Friday, August 8, 2008

Boogers, Bodily Functions. Poop.

I used to dream about having children. Plan how many and how old I would be. I'd pick out names and imagine how wonderful life would be. Don't get me wrong, parenting is wonderful and rewarding and makes me happier than anything but nowhere in my 22 year old mind did I imagine THIS kind of wonderful.

After reading my initial post, a friend of mine responded with a story of her own. Let me begin by stating she cared for 6 kids under 6 the previous day. Enough said. As a mother of two, who watches 'Jon & Kate + 8' religiously to keep me motivated and believing 'I CAN DO THIS'. 6 kids, to me sounds horrific. Her oldest was found 'helping' by cleaning the toilet with her brothers toothbrush, and her nephew handed her a gift which she believed to be something her youngest might choke on. Prior to saying, "Oh thank you", she revealed within her palm...a booger. That my friends is Real. Life.

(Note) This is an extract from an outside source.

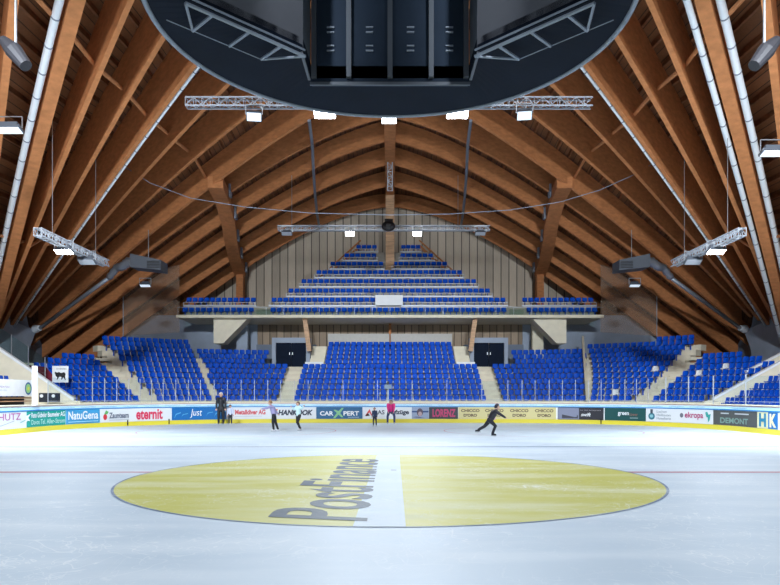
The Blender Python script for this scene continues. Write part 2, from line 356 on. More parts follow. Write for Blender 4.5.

Boogers, Snot, and Poop are just a part of my everyday. In fact Alex says 'poop' nearly 4 million times in a 2 hour period. This is a word, I was neither allowed to say as a youngin' nor do I care for her to say it but she's a daycare child and you can only control so much. We ignore it so as to not draw attention to it, for which she would-just say it more. If that is even possible.

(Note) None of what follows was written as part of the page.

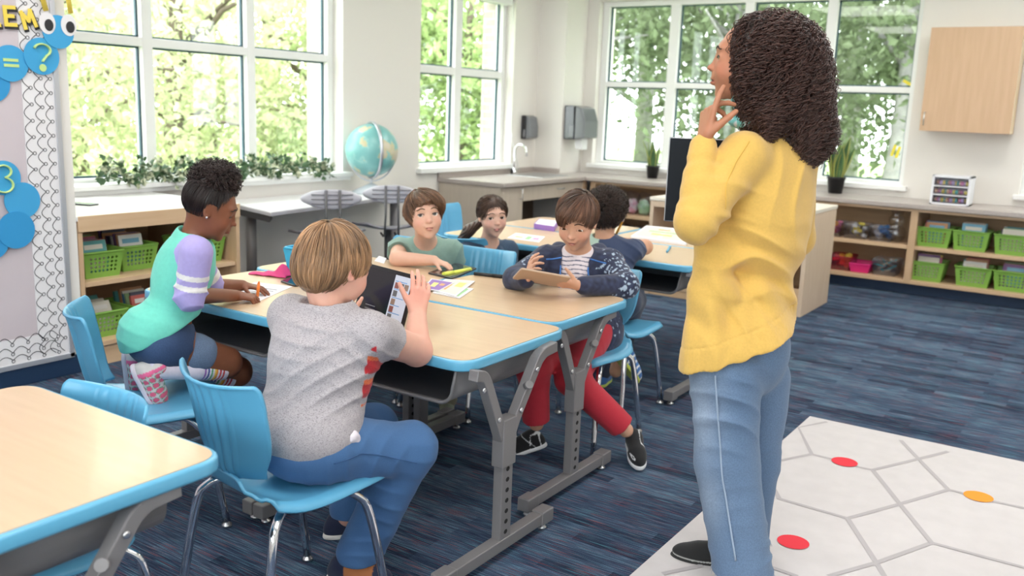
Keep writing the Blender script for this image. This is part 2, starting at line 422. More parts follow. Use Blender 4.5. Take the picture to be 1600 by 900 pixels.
struct(MB().box(3.6,3.75,-2.7,8.9,0,2.9).build('wall_right',WALL))
struct(MB().box(-5.5,-2.6,-2.85,-2.6,0,2.9).box(2.6,3.7,-2.85,-2.6,0,2.9).box(-2.6,2.6,-2.85,-2.6,0,1.0).box(-2.6,2.6,-2.85,-2.6,2.5,2.9).build('wall_front',WALL))  # unseen wall; its opening is added to let in fill daylight
struct(MB().box(-4.27,-4.255,-2.6,2.54,0,.098).build('baseboard_left',NAVY,bevel=.004))
struct(MB().box(-5.15,-5.135,3.55,6.48,0,.1).build('baseboard_window',NAVY,bevel=.004))
DK=pmat('window_gasket',(.02,.07,.10),.4)
def window_l(n,y0,y1,z0,z1,mull,tz,xg=XG,stool=True):
    w=MB(); t=.06; d0,d1=xg-.05,xg+.045
    w.box(d0,d1,y0,y0+t,z0,z1).box(d0,d1,y1-t,y1,z0,z1).box(d0-.001,d1+.002,y0,y1,z0,z0+.035).box(d0-.001,d1+.002,y0,y1,z1-t,z1)
    for a,b in mull: w.box(d0-.002,d1-.003,a,b,z0,z1)
    w.box(d0-.004,d1-.006,y0,y1,tz[0],tz[1])
    f=struct(w.build('window_%d'%n,WHITE,bevel=.004))
    g=MB(); ys=[y0+t]+[q for ab in mull for q in ab]+[y1-t]; zs=[z0+.035,tz[0],tz[1],z1-t]
    for i in range(0,len(ys),2):
        for j in (0,2): g.box(xg-.012,xg-.006,ys[i],ys[i+1],zs[j],zs[j+1])
    p=g.build('pane',GLASS,f)
    g=MB()
    for i in range(0,len(ys),2):
        for j in (0,2):
            a,b,c,d=ys[i],ys[i+1],zs[j],zs[j+1]; e=.012
            g.box(xg-.02,xg+.0,b-e,b,c,d).box(xg-.02,xg,a,a+e,c,d).box(xg-.02,xg,a,b,c,c+e).box(xg-.02,xg,a,b,d-e,d)
    g.build('gasket',DK,f); return f
window_l(1,2.75,5.3,.84,2.62,[(2.80,2.86),(3.625,3.70),(4.455,4.53)],(1.69,1.745))
window_l(2,6.24,7.68,.84,2.45,[(6.87,6.97)],(1.672,1.74))
def window_b(n,x0,x1,z0,z1,mull,tz,yg=YG):
    w=MB(); t=.05; d0,d1=yg-.045,yg+.05
    w.box(x0,x0+t+.02,d0,d1,z0,z1).box(x1-t,x1,d0,d1,z0,z1).box(x0,x1,d0-.002,d1+.001,z0,z0+.035).box(x0,x1,d0-.002,d1+.001,z1-t,z1)
    for a,b in mull: w.box(a,b,d0+.003,d1+.002,z0,z1)
    w.box(x0,x1,d0+.006,d1+.004,tz[0],tz[1])
    f=struct(w.build('window_%d'%n,WHITE,bevel=.004))
    g=MB(); h=MB(); xs=[x0+t+.02]+[q for ab in mull for q in ab]+[x1-t]; zs=[z0+.035,tz[0],tz[1],z1-t]
    for i in range(0,len(xs),2):
        for j in (0,2):
            a,b,c,d=xs[i],xs[i+1],zs[j],zs[j+1]; e=.012
            g.box(a,b,yg+.006,yg+.012,c,d); h.box(a,a+e,yg,yg+.02,c,d).box(b-e,b,yg,yg+.02,c,d).box(a,b,yg,yg+.02,c,c+e).box(a,b,yg,yg+.02,d-e,d)
    g.build('pane',GLASS,f); h.build('gasket',DK,f); return f
w3=window_b(3,-4.70,-1.6,.85,2.50,[(-3.95,-3.85),(-3.19,-3.10),(-2.42,-2.33)],(1.648,1.70))
window_b(4,-.70,1.1,.85,2.50,[(.16,.25)],(1.648,1.70))
window_b(5,-2.6,2.6,1.0,2.5,[(-1.34,-1.26),(-.04,.04),(1.26,1.34)],(1.72,1.77),yg=-2.72)  # invented window behind the camera, added so daylight fills the near side
# sills
struct(MB().box(-5.25,-5.06,2.54,5.33,.82,.85).box(-5.25,-5.09,2.54,5.33,.79,.82).build('trim_1',WHITE,bevel=.006))
struct(MB().box(-5.25,-5.10,6.21,7.72,.80,.845).build('trim_2',WHITE,bevel=.006))
struct(MB().box(-4.74,-1.56,8.50,8.64,.81,.852).box(-.74,1.14,8.50,8.64,.81,.852).build('trim_3',WHITE,bevel=.006))
# roller blinds at heads
for (nm,a) in (('trim_4',(-5.26,-5.17,6.26,7.66,2.37,2.44)),):
    struct(MB().box(*a).build(nm,WHITE,bevel=.01))
t=thing('blind_cord',(-5.13,7.60,1.2),'thin white pull cord hanging beside the narrow window near the sink','cord')
MB().tube([(0,0,1.2),(0,.02,.5),(.0,.05,-.1),(.05,.12,-.38)],.005,6).build('cord',WHITE,t)
MB().lathe([(.006,-.06),(.011,-.05),(.011,0),(.004,.01)],8,M=Matrix.Translation((.0,.05,-.06))).build('pull_weight',WHITE,t)
# paper stickers on the glass of window 3
YEL=pmat('yellow_tape',(.85,.7,.05),.5)
for px,py,a in ((1396,235,.25),(1403,238,.25),(1419,130,-1.1)):
    p=aty(px,py,8.678); M_=Matrix.Translation(p)@Matrix.Rotation(a,4,'Y')
    q=MB().box(-.012,.012,-.001,.001,-.05,.05,M=M_).build('tape_strip',YEL)
    tag(q,'strip of yellow tape stuck on the far right window pane'+(' above the crossbar' if py<200 else ''),'tape',None if py<200 else 'yellow tape strips low on the right pane')
# ------------------------------------------------------------------ outside: ground, brick pier, trees
GR=pmat('outdoor_grass',(.30,.42,.14),.9,var=.4,vscale=2)
struct(MB().box(-50,-5.5,-30,45,-.6,-.5).box(-5.5,40,8.9,45,-.6,-.5).build('ground',GR))
BR=bpy.data.materials.new('brick'); BR.use_nodes=True
_n=BR.node_tree.nodes.new('ShaderNodeTexBrick'); _n.inputs['Scale'].default_value=1; _n.inputs['Brick Width'].default_value=.2; _n.inputs['Row Height'].default_value=.075; _n.inputs['Mortar Size'].default_value=.008
_n.inputs['Color1'].default_value=(.40,.33,.30,1); _n.inputs['Color2'].default_value=(.46,.39,.35,1); _n.inputs['Mortar'].default_value=(.6,.56,.5,1)
_m=BR.node_tree.nodes.new('ShaderNodeMapping'); _m.inputs['Rotation'].default_value=(PI/2,0,0); _t=BR.node_tree.nodes.new('ShaderNodeTexCoord')
BR.node_tree.links.new(_t.outputs['Object'],_m.inputs[0]); BR.node_tree.links.new(_m.outputs[0],_n.inputs['Vector']); BR.node_tree.links.new(_n.outputs[0],BR.node_tree.nodes['Principled BSDF'].inputs['Base Color'])
struct(MB().box(-5.52,-5.352,7.655,7.679,.84,2.45).build('wall_outer_brick',BR)); struct(MB().box(-5.52,-5.352,5.275,5.299,.84,2.62).build('wall_outer_brick_pier',BR))
BARK=pmat('bark',(.17,.13,.10),.9,var=.4,vscale=10)
BARKG=pmat('grey_bark',(.42,.40,.40),.9,var=.3,vscale=10)
def leafmat(name,c):
    m=bpy.data.materials.new(name); m.use_nodes=True; nt=m.node_tree; N=nt.nodes; L=nt.links; N.remove(N['Principled BSDF'])
    d=N.new('ShaderNodeBsdfDiffuse'); t=N.new('ShaderNodeBsdfTranslucent'); x=N.new('ShaderNodeMixShader'); x.inputs[0].default_value=.45
    a=N.new('ShaderNodeAttribute'); a.attribute_name='Col'
    L.new(a.outputs[0],d.inputs[0]); L.new(a.outputs[0],t.inputs[0]); L.new(d.outputs[0],x.inputs[1]); L.new(t.outputs[0],x.inputs[2]); L.new(x.outputs[0],N['Material Output'].inputs[0]); return m
LEAF=leafmat('tree_leaves',None)
def tree(x,y,h,r,n,col,label,z0=-.5,size=.13,bark=BARK,lean=.3,low=.25):
    t=thing('tree',(x,y,z0),label,'tree',group=None)
    R=random.Random(int(x*100+y*7)); g=np.random.default_rng(int(abs(x)*100+y*7))
    tr=MB(); top=Vector((R.uniform(-lean,lean),R.uniform(-lean,lean),h*.8))
    tr.tube([(0,0,0),tuple(top*.35+Vector((.1,-.1,0))),tuple(top*.7),tuple(top)],[h*.028,h*.022,h*.014,h*.005],8)
    br=[]
    for i in range(14):
        k=R.uniform(low,.9); p=top*k; a=R.uniform(0,2*PI); l=r*R.uniform(.5,.95)
        e=p+Vector((math.cos(a)*l,math.sin(a)*l,l*R.uniform(.1,.6))); mdl=(p+e)/2+Vector((0,0,.12*l)); tr.tube([p,mdl,e],[h*.009,h*.006,h*.002],5); br.append((p,mdl,e))
    tr.build('trunk',bark,t)
    # leaf clusters
    nc=46; C=np.array([[*(np.array(br[R.randrange(14)][R.choice((1,2))])+g.normal(size=3)*r*.25)] for _ in range(nc)])
    ci=g.integers(0,nc,n); P=C[ci]+g.normal(size=(n,3))*r*.17
    u=g.normal(size=(n,3)); u/=np.linalg.norm(u,axis=1)[:,None]; v=np.cross(u,g.normal(size=(n,3))); v/=np.linalg.norm(v,axis=1)[:,None]
    s=size*(.6+.8*g.random((n,1))); w=np.cross(u,v)
    V=np.stack([P-u*s*.5,P+v*s*.28+w*s*.06,P+u*s*.5,P-v*s*.28+w*s*.06],1).reshape(-1,3); F=np.arange(4*n).reshape(n,4)
    tone=.6+.5*g.random((nc,1)); c=np.array(col)*tone[ci]*(.8+.4*g.random((n,1))); c=np.repeat(c,4,0)
    npmesh('foliage',V,F,LEAF,t,smooth=False,cols=c,world=False); return t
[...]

Last week, Alex and I were enjoying our nightly couch snuggle. It's my favorite part of the evening. We snuggle, we talk about her day and she inevitably at some point will rub my arm and say 'I love you momma'. Aaaah. God love her. I was reviling in her sweet comment when I realized this, 'rubbing of my arm', was in fact her wiping a booger on me. !?What?! I asked her, "What is that?". Alex calmly replied, without removing her eyes from her Little Einsteins show, "It's a booger mom". I'm confident that this was somehow punishment. Punishment for all those times I had her pinned on the floor, digging in her nose with my pinkie finger nail to get that one last boog out while she kicked and screamed. Some of you may think child abuse, but just because your under 3 feet tall doesn't mean, you should be walking around with boogers and icky plaques in your teeth. Sean knows. In fact, he'll hand one of the babes over to me and say, "You gonna get that?"


Malisams said...

Too cute. At least Alex seems to have learned how to share well...? When I was a kid, my mom caught me spearing a floater in the toilet with her eyebrow pencil. She was not amused.

Andrea Wedewer said...

Aren't 3-year-olds the best? LOL...sounds like Alex and Tommy are kindred spirits! He put an entire roll of toilet paper in the pot this morning. At least they keep things interesting! And welcome to the wonderful world of's way better than those dusty baby books (mine sit unopened on my nightstand, too!)
*Andrea W.*

James said...

Not "child abuse," Carrie, TOUGH LOVE.